Published 10:15 am Thursday, June 23, 2022

The Harlan County Courthouse grounds received a thorough clean up on Wednesday, as participants in the Harlan Circuit Court and District Court Drug Court programs and the city of Harlan kicked off a program to help keep the city clean.

Harlan Circuit Judge Kent Hendrickson explained what the drug court participants were working on.

“It’s a project through drug court where our participants are putting out plants and flowers all over the city to help beautify the city,” Hendrickson said. “They’ll water them and keep them up, to make the city even more beautiful for the summer.”

Drug court board member Mary Lou McCarthy explained how the participants came to be involved.

“Drug court participants are required to perform community service hours,” McCarthy said.

Harlan City Tourism Director Brandon Pennington took time from raking leaves and limbs blown down by a recent storm to talk about the beginnings of the program.

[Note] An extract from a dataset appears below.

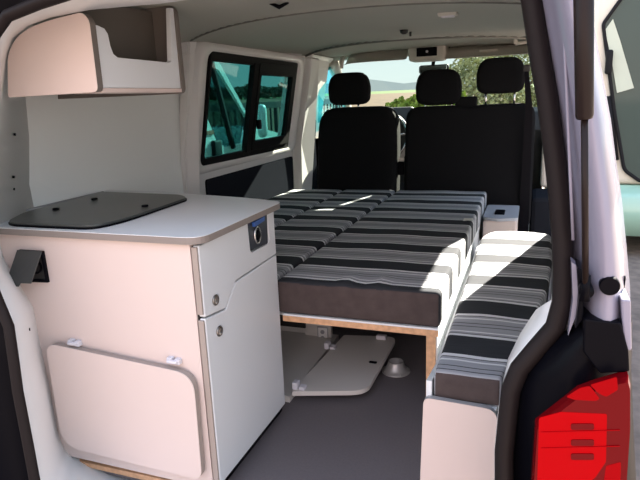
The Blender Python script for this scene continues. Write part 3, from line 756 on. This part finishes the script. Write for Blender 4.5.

“I think the catalyst of all this was when Mary Lou (McCarthy) came over and talked to our office about putting together this project to bring drug court participants in to help paint the planters that are around town,” Pennington said. “The really deserve all the credit, they’ve put all this together.”

Drug court case manager Ashley Curry talked about the planning behind the program.

“Each month, we try to plan an event for the drug court participants,” Curry said. “It was Mary Lue’s month to plan an event, so she connected with Brandon Pennington and Shelby Wilson (City of Harlan) and we just brainstormed and made it happen.”

Crissy Warf, administrative assistant for Harlan Circuit Judge Kent Hendrickson, explained in order to participate in the circuit court’s drug court program, the commonwealth’s attorney recommends participation as part of a plea and the judge must accept it.

The Kentucky Court of Justice website at www.kycourts.gov states “Individuals eligible for Drug Court have been charged with drug use or nonviolent drug-related crime, with their main problems stemming from substance use disorder. Drug Court combines close court supervision and treatment with other services to intervene and break the cycle of substance abuse and crime.”

Warf added participation in drug court is voluntary.

“The participants working out here today are phenomenal,” Pennington said. “They’re really good people. They are so dedicated to making sure our community is being beautified. We’re grateful they’re willing to come out and help with this project.”

Curry mentioned the drug court participants have some incentives for doing the best job when cleaning up the city.

“We have an incentive closet,” Curry said. “If the participants meet a goal, they get to go shopping in the incentive closet. So, Mary Lue (McCarthy) and Shelb (Wilson) came up with the idea that each week the participants will be assigned to an area downtown and that area will be judged each week. If that area wins, (McCarthy) has a grant to provide a gas card to the participants.”

Wilson pointed out the project is a group effort, involving multiple organizations including Drug Court programs from both Harlan Circuit and District Court, the staff of the Harlan Center, the city of Harlan, the Harlan County Fiscal Court and others.

“Mayor Joe Meadors has been here all morning, he’s supporting all this,” Wilson said. “It’s not just one group, it’s a community project. The Harlan Fiscal Court has told us we can get what we need, so there are a lot of people that just want the place cleaned up.”

McCarthy noted knowing they are supported is important for the success of drug court participants.

“Research shows folks are more successful as far as staying sober when we provide them support,” McCarthy said. “We’ve got all kinds of different agencies here providing that support…we’re out here working together to make our community better.”

Hendrickson mentioned there have been drug court participants who have succeeded in many areas.

“We’ve had some graduate from college, and do amazing things,” Hendrickson said.